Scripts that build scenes
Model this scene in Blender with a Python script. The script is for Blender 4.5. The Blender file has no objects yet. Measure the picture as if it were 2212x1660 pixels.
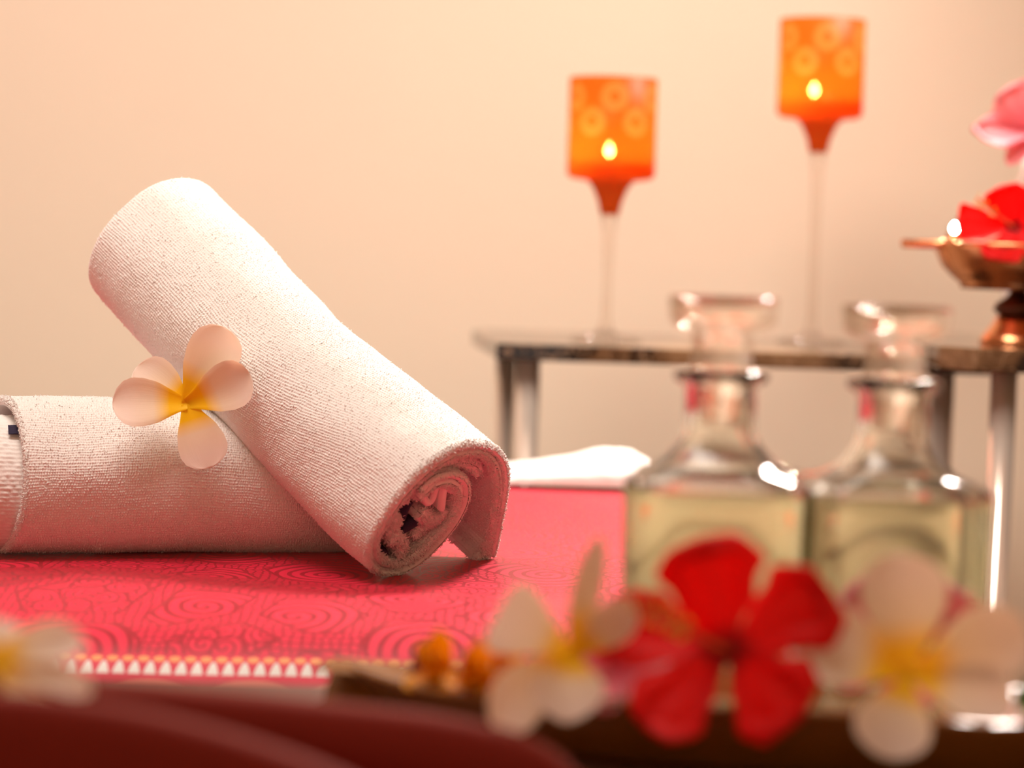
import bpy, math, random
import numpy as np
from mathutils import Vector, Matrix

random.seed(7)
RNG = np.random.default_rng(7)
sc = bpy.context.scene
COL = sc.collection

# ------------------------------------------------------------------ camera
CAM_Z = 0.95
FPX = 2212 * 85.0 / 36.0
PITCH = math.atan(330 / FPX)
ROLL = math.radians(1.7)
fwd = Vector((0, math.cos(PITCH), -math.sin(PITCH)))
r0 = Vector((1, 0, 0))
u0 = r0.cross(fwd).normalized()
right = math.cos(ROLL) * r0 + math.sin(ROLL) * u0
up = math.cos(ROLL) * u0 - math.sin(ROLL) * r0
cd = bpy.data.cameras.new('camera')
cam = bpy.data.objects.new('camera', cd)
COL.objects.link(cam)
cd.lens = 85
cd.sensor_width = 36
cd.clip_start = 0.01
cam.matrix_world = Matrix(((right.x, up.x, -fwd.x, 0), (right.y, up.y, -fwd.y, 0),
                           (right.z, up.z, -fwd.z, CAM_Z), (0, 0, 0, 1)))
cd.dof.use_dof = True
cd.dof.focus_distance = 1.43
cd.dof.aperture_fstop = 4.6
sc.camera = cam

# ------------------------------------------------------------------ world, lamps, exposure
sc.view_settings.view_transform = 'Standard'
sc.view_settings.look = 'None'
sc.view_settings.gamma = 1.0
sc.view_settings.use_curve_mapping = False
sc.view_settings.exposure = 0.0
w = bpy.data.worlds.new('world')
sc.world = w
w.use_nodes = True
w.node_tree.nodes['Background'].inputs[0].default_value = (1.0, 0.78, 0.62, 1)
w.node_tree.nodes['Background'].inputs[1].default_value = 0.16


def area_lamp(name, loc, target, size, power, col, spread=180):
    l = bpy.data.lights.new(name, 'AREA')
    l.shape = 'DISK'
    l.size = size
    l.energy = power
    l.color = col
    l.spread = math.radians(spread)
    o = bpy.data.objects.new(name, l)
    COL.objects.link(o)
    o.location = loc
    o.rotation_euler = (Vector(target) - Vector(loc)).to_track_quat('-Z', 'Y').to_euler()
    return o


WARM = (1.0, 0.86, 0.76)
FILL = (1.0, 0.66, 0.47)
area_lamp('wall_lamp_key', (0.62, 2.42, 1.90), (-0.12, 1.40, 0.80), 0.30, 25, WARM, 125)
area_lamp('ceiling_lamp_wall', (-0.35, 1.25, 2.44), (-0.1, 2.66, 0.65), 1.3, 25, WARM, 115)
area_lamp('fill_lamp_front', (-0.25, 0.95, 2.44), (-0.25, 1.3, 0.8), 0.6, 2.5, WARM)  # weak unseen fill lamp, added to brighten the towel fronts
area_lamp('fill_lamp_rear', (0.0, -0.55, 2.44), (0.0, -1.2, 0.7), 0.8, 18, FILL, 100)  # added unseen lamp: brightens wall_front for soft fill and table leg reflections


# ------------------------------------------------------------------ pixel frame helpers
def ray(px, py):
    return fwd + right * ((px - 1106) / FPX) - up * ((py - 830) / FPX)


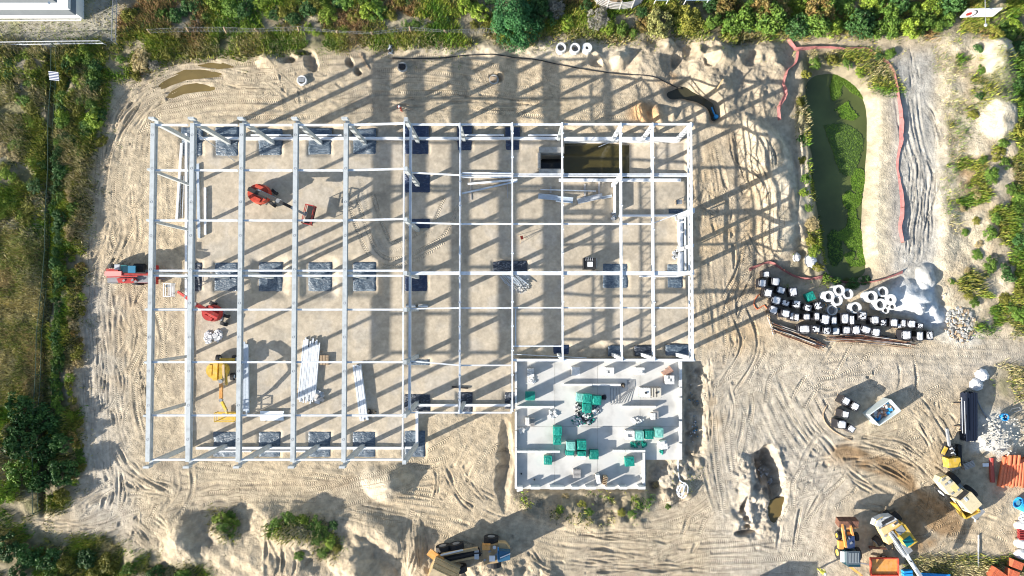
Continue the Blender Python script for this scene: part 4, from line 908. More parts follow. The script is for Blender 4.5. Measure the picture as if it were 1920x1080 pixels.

• _Goal_:
Skip the images and write out the rest of the listing exactly.

• _Result of the task_:
Model this scene in Blender with a Python script. The script is for Blender 4.5. The Blender file has no objects yet. Measure the picture as if it were 2212x1660 pixels.
import bpy, math, random
import numpy as np
from mathutils import Vector, Matrix

random.seed(7)
RNG = np.random.default_rng(7)
sc = bpy.context.scene
COL = sc.collection

# ------------------------------------------------------------------ camera
CAM_Z = 0.95
FPX = 2212 * 85.0 / 36.0
PITCH = math.atan(330 / FPX)
ROLL = math.radians(1.7)
fwd = Vector((0, math.cos(PITCH), -math.sin(PITCH)))
r0 = Vector((1, 0, 0))
u0 = r0.cross(fwd).normalized()
right = math.cos(ROLL) * r0 + math.sin(ROLL) * u0
up = math.cos(ROLL) * u0 - math.sin(ROLL) * r0
cd = bpy.data.cameras.new('camera')
cam = bpy.data.objects.new('camera', cd)
COL.objects.link(cam)
cd.lens = 85
cd.sensor_width = 36
cd.clip_start = 0.01
cam.matrix_world = Matrix(((right.x, up.x, -fwd.x, 0), (right.y, up.y, -fwd.y, 0),
                           (right.z, up.z, -fwd.z, CAM_Z), (0, 0, 0, 1)))
cd.dof.use_dof = True
cd.dof.focus_distance = 1.43
cd.dof.aperture_fstop = 4.6
sc.camera = cam

# ------------------------------------------------------------------ world, lamps, exposure
sc.view_settings.view_transform = 'Standard'
sc.view_settings.look = 'None'
sc.view_settings.gamma = 1.0
sc.view_settings.use_curve_mapping = False
sc.view_settings.exposure = 0.0
w = bpy.data.worlds.new('world')
sc.world = w
w.use_nodes = True
w.node_tree.nodes['Background'].inputs[0].default_value = (1.0, 0.78, 0.62, 1)
w.node_tree.nodes['Background'].inputs[1].default_value = 0.16


def area_lamp(name, loc, target, size, power, col, spread=180):
    l = bpy.data.lights.new(name, 'AREA')
    l.shape = 'DISK'
    l.size = size
    l.energy = power
    l.color = col
    l.spread = math.radians(spread)
    o = bpy.data.objects.new(name, l)
    COL.objects.link(o)
    o.location = loc
    o.rotation_euler = (Vector(target) - Vector(loc)).to_track_quat('-Z', 'Y').to_euler()
    return o


WARM = (1.0, 0.86, 0.76)
FILL = (1.0, 0.66, 0.47)
area_lamp('wall_lamp_key', (0.62, 2.42, 1.90), (-0.12, 1.40, 0.80), 0.30, 25, WARM, 125)
area_lamp('ceiling_lamp_wall', (-0.35, 1.25, 2.44), (-0.1, 2.66, 0.65), 1.3, 25, WARM, 115)
area_lamp('fill_lamp_front', (-0.25, 0.95, 2.44), (-0.25, 1.3, 0.8), 0.6, 2.5, WARM)  # weak unseen fill lamp, added to brighten the towel fronts
area_lamp('fill_lamp_rear', (0.0, -0.55, 2.44), (0.0, -1.2, 0.7), 0.8, 18, FILL, 100)  # added unseen lamp: brightens wall_front for soft fill and table leg reflections


# ------------------------------------------------------------------ pixel frame helpers
def ray(px, py):
    return fwd + right * ((px - 1106) / FPX) - up * ((py - 830) / FPX)


Continue the Blender Python script for this scene: part 4, from line 908. More parts follow. The script is for Blender 4.5. Measure the picture as if it were 1920x1080 pixels.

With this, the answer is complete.